For Vera Görgen from the Welt am Sonntag
, Gordon is even "one of the few contemporary artists who dares to address
the larger themes of religious art: good and evil, virtue and vice,
innocence and guilt, salvation and damnation." Yet he could just as well
be a "British working-class soccer fan,”"with his "short-cropped hair,"

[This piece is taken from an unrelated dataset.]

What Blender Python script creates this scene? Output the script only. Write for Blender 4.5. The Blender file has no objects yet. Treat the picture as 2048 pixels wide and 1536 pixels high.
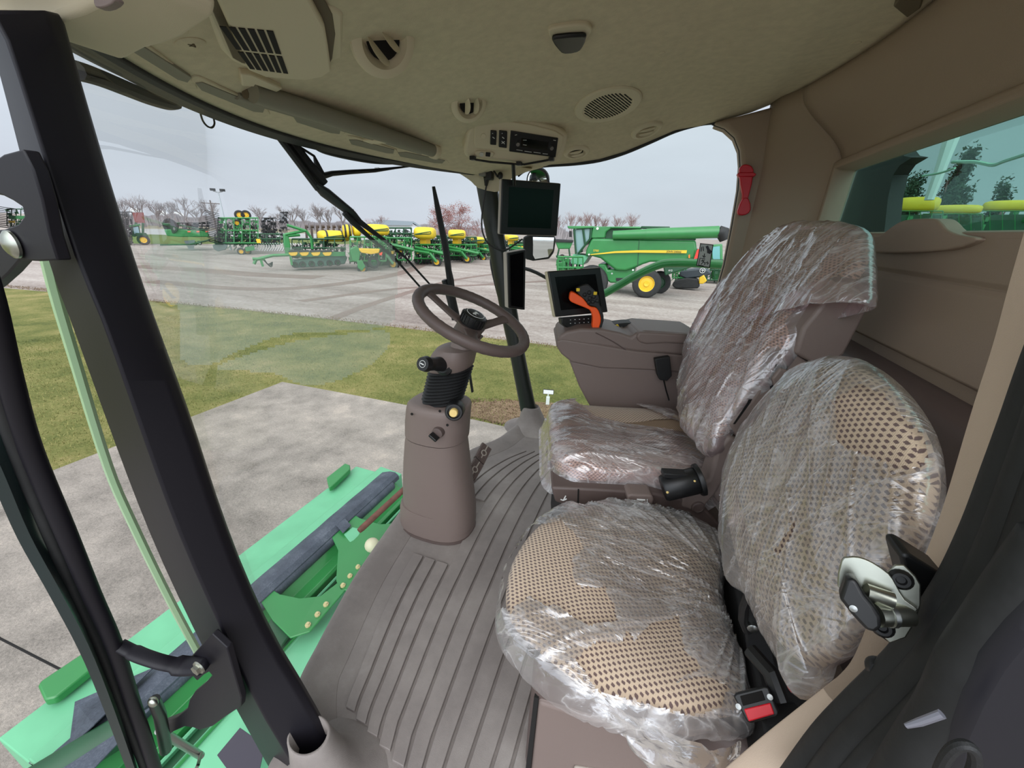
EXPOSURE=0.12
import bpy, bmesh, math, random
from mathutils import Vector, Matrix, noise
V=Vector; PI=math.pi
random.seed(7)
C=bpy.context.scene.collection
# ---------------------------------------------------------------- camera model
FPX=769.; TH=math.radians(21.9); RO=math.radians(2.2); PS=math.radians(19.0); HC=1.20
_r0=V((math.cos(PS),math.sin(PS),0)); FW=V((-math.sin(PS)*math.cos(TH),math.cos(PS)*math.cos(TH),-math.sin(TH)))
_u0=_r0.cross(FW); RT=math.cos(RO)*_r0+math.sin(RO)*_u0; UP=math.cos(RO)*_u0-math.sin(RO)*_r0
EYE=V((0,0,HC))
def ray(px,py): return FW+(px-1024)/FPX*RT+(768-py)/FPX*UP
def W(px,py,ax,v):
    d=ray(px,py); return EYE+d*((v-EYE[ax])/d[ax])
def WP(px,py,P0,N):
    d=ray(px,py); return EYE+d*((P0-EYE).dot(N)/d.dot(N))
def PX(p):
    v=p-EYE; z=v.dot(FW); return 1024+FPX*v.dot(RT)/z, 768-FPX*v.dot(UP)/z
cd=bpy.data.cameras.new('camera'); cam=bpy.data.objects.new('camera',cd); C.objects.link(cam)
cd.sensor_width=36; cd.lens=FPX/2048*36; cd.clip_start=.02; cd.clip_end=3000
M=Matrix((RT,UP,-FW)).transposed().to_4x4(); M.translation=EYE; cam.matrix_world=M
bpy.context.scene.camera=cam
# ---------------------------------------------------------------- materials
def s2l(c): return tuple(((x/255)/12.92 if x/255<=.04045 else ((x/255+.055)/1.055)**2.4) for x in c)
class NT:
    def __init__(s,name):
        s.m=bpy.data.materials.new(name); s.m.use_nodes=True; s.t=s.m.node_tree; s.n=s.t.nodes
        s.b=s.n['Principled BSDF']; s.o=s.n['Material Output']
    def add(s,ty,**k):
        n=s.n.new(ty)
        for a,v in k.items():
            if hasattr(n,a): setattr(n,a,v)
            else: n.inputs[a.replace('_',' ')].default_value=v
        return n
    def L(s,a,b): s.t.links.new(a,b)
    def math(s,op,a,b=None,c=None):
        n=s.n.new('ShaderNodeMath'); n.operation=op
        for i,x in enumerate((a,b,c)):
            if x is None: continue
            if isinstance(x,(int,float)): n.inputs[i].default_value=x
            else: s.L(x,n.inputs[i])
        return n.outputs[0]
    def coord(s,k='Object'): return s.n.new('ShaderNodeTexCoord').outputs[k]
    def noise(s,scale,detail=4,co=None,rough=.5,stretch=None):
        n=s.n.new('ShaderNodeTexNoise'); n.inputs['Scale'].default_value=scale; n.inputs['Detail'].default_value=detail; n.inputs['Roughness'].default_value=rough
        co=co or s.coord()
        if stretch:
            mp=s.n.new('ShaderNodeMapping'); mp.inputs['Scale'].default_value=stretch; s.L(co,mp.inputs['Vector']); co=mp.outputs[0]
        s.L(co,n.inputs['Vector']); return n.outputs['Fac']
    def ramp(s,f,stops):
        n=s.n.new('ShaderNodeValToRGB'); e=n.color_ramp.elements
        while len(e)<len(stops): e.new(.5)
        for i,(p,c) in enumerate(stops): e[i].position=p; e[i].color=(*c,1) if len(c)==3 else c
        s.L(f,n.inputs[0]); return n.outputs[0]
    def mix(s,f,a,b):
        n=s.n.new('ShaderNodeMix'); n.data_type='RGBA'
        for i,x in ((0,f),(6,a),(7,b)):
            if isinstance(x,(int,float)): n.inputs[i].default_value=x
            elif isinstance(x,tuple): n.inputs[i].default_value=(*x,1)
            else: s.L(x,n.inputs[i])
        return n.outputs[2]
    def bump(s,h,st=.3,d=.002):
        n=s.n.new('ShaderNodeBump'); n.inputs['Strength'].default_value=st; n.inputs['Distance'].default_value=d
        s.L(h,n.inputs['Height']); s.L(n.outputs[0],s.b.inputs['Normal']); return n
def mat(name,col,rough=.5,metal=0,bump=0,bscale=400,var=0,vscale=6,emit=0,lin=False,spec=None,coat=0):
    t=NT(name); c=tuple(col) if lin else s2l(col)
    t.b.inputs['Roughness'].default_value=rough; t.b.inputs['Metallic'].default_value=metal
    if spec is not None: t.b.inputs['Specular IOR Level'].default_value=spec
    if coat: t.b.inputs['Coat Weight'].default_value=coat
    if var:
        f=t.noise(vscale,5); t.L(t.ramp(f,[(.3,tuple(x*(1-var) for x in c)),(.7,tuple(min(1,x*(1+var)) for x in c))]),t.b.inputs['Base Color'])
    else: t.b.inputs['Base Color'].default_value=(*c,1)
    if bump: t.bump(t.noise(bscale,3),bump,.001)
    if emit: t.b.inputs['Emission Color'].default_value=(*c,1); t.b.inputs['Emission Strength'].default_value=emit
    return t.m
# ---------------------------------------------------------------- mesh builder
ROOTW={}
class MB:
    def __init__(s): s.b=bmesh.new(); s.uv=None
    def prism(s,pts,ext):
        b=s.b; e=V(ext); a=[b.verts.new(V(p)) for p in pts]; c=[b.verts.new(V(p)+e) for p in pts]; n=len(a)
        b.faces.new(a); b.faces.new(c[::-1])
        for i in range(n): b.faces.new((a[i],c[i],c[(i+1)%n],a[(i+1)%n]))
        return s
    def box(s,c,d,rot=None,rz=0):
        c=V(c); R=(rot or Matrix.Rotation(rz,3,'Z'))
        v=[s.b.verts.new(c+R@V((x*d[0]/2,y*d[1]/2,z*d[2]/2))) for x in(-1,1) for y in(-1,1) for z in(-1,1)]
        for f in((0,1,3,2),(4,6,7,5),(0,4,5,1),(2,3,7,6),(0,2,6,4),(1,5,7,3)): s.b.faces.new([v[i] for i in f])
        return s
    def loft(s,rings,cap=True,closed=True):
        rs=[[s.b.verts.new(V(p)) for p in r] for r in rings]; n=len(rs[0])
        for a,c in zip(rs,rs[1:]):
            for i in range(n if closed else n-1):
                j=(i+1)%n; s.b.faces.new((a[i],a[j],c[j],c[i]))
        if cap and closed:
            s.b.faces.new(rs[0][::-1]); s.b.faces.new(rs[-1])
        return s
    def tube(s,pts,r,n=10,cap=True,flat=1,upv=None):
        pts=[V(p) for p in pts]; m=len(pts); rr=r if isinstance(r,(list,tuple)) else [r]*m
        t0=(pts[1]-pts[0]).normalized(); a=V(upv) if upv else (V((0,0,1)) if abs(t0.z)<.9 else V((1,0,0)))
        a=(a-t0*a.dot(t0)).normalized(); rings=[]
        for i,p in enumerate(pts):
            t=(pts[min(i+1,m-1)]-pts[max(i-1,0)]).normalized()
            a=(a-t*a.dot(t)).normalized(); c=t.cross(a)
            rings.append([p+rr[i]*(math.cos(q)*a*flat+math.sin(q)*c) for q in [2*PI*k/n for k in range(n)]])
        return s.loft(rings,cap)
    def cyl(s,p0,p1,r0,r1=None,n=20): return s.tube([p0,p1],[r0,r0 if r1 is None else r1],n)
    def lathe(s,prof,o,ax,n=28,cap=True):
        o=V(o); ax=V(ax).normalized(); a=ax.orthogonal().normalized(); c=ax.cross(a)
        return s.loft([[o+ax*h+max(r,1e-4)*(math.cos(2*PI*k/n)*a+math.sin(2*PI*k/n)*c) for k in range(n)] for r,h in prof],cap)
    def ell(s,c,r,n=14,m=8,R=None):
        c=V(c); R=R or Matrix.Identity(3)
        return s.loft([[c+R@V((r[0]*math.cos(2*PI*k/n)*math.sin(PI*j/m+1e-3),r[1]*math.sin(2*PI*k/n)*math.sin(PI*j/m+1e-3),-r[2]*math.cos(PI*j/m))) for k in range(n)] for j in range(m+1)])
    def grid(s,f,nu,nv,uv=None):
        vs=[[s.b.verts.new(V(f(i/nu,j/nv))) for j in range(nv+1)] for i in range(nu+1)]
        L=s.b.loops.layers.uv.verify() if uv else None
        for i in range(nu):
            for j in range(nv):
                fc=s.b.faces.new((vs[i][j],vs[i+1][j],vs[i+1][j+1],vs[i][j+1]))
                if uv:
                    for l,(a,c) in zip(fc.loops,((i,j),(i+1,j),(i+1,j+1),(i,j+1))): l[L].uv=uv(a/nu,c/nv)
        return s
    def build(s,name,m,parent=None,smooth=False,bevel=0,seg=2,ang=35,fix=True,solid=0):
        if fix: bmesh.ops.recalc_face_normals(s.b,faces=s.b.faces)
        me=bpy.data.meshes.new(name); 
        if parent is not None: org=ROOTW[parent.name]
        else:
            vs=s.b.verts; lo=V((min(v.co.x for v in vs),min(v.co.y for v in vs),min(v.co.z for v in vs))); hi=V((max(v.co.x for v in vs),max(v.co.y for v in vs),max(v.co.z for v in vs)))
            org=V(((lo.x+hi.x)/2,(lo.y+hi.y)/2,lo.z))
        for v in s.b.verts: v.co-=org
        s.b.to_mesh(me); s.b.free(); o=bpy.data.objects.new(name,me); C.objects.link(o)
        if isinstance(m,(list,tuple)):
            for q in m: me.materials.append(q)
        else: me.materials.append(m)
        if parent is not None: o.parent=parent; ROOTW[o.name]=org   # children of children share the root origin
        else: o.location=org; ROOTW[o.name]=org
        if smooth:
            for p in me.polygons: p.use_smooth=True
            if ang<180: me.set_sharp_from_angle(angle=math.radians(ang))
        if solid: q=o.modifiers.new('s','SOLIDIFY'); q.thickness=solid; q.offset=0
        if bevel:
            q=o.modifiers.new('b','BEVEL'); q.width=bevel; q.segments=seg; q.limit_method='ANGLE'; q.angle_limit=math.radians(30); q.harden_normals=False
            for p in me.polygons: p.use_smooth=True
            me.set_sharp_from_angle(angle=math.radians(50))
        return o
def thing(name,label,cat,loc,group=None):
    o=bpy.data.objects.new(name,None); C.objects.link(o); o.location=V(loc); o.empty_display_size=.05
    o['label']=label; o['category']=cat
    if group: o['group']=group
    ROOTW[o.name]=V(loc); return o
def tag(o,label,cat,group=None,kind=None):
    o['label']=label; o['category']=cat
    if group: o['group']=group
    if kind: o['kind']=kind
    return o
def struct(o,label=None):
    o['kind']='structure'
    if label: o['label']=label
    return o
def copy_tree(o,parent=None):
    c=o.copy(); C.objects.link(c); c.parent=parent
    for ch in list(o.children): copy_tree(ch,c)
    return c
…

his tattoos, and the "shiny gold inlays in his front teeth." In his
extensive essay in the taz, Harald Fricke also investigates
Gordon’s role playing in this vein: "Gordon is a real guy, he feels at
home in the soccer stadium – and he made it to the
Museum of Modern Art anyway, which will be showing a retrospective of his
work shortly." The author finds the relationship between the Briton and
the art stars he has exhibited at the Deutsche Guggenheim particularly
interesting: to his mind, Gordon in Berlin is everything wrapped into one:
curator, interior designer, provider of ideas, art director, and
exhibiting artist: "He is an equal among equals no less prominent, and at
the same time their pre-thinker according to whose concept everything
becomes reflected by everything else, from
Jeff Koons’ stainless steel block to the wall-sized text apotheosis of a
Lawrence Weiner." According to Fricke, in the end, a "new, considerably
more contemporary allegory arises – in the self-portrait of the artist as
a network provider." His conclusion: "Even
Warhol would have marveled at all the marketing savvy."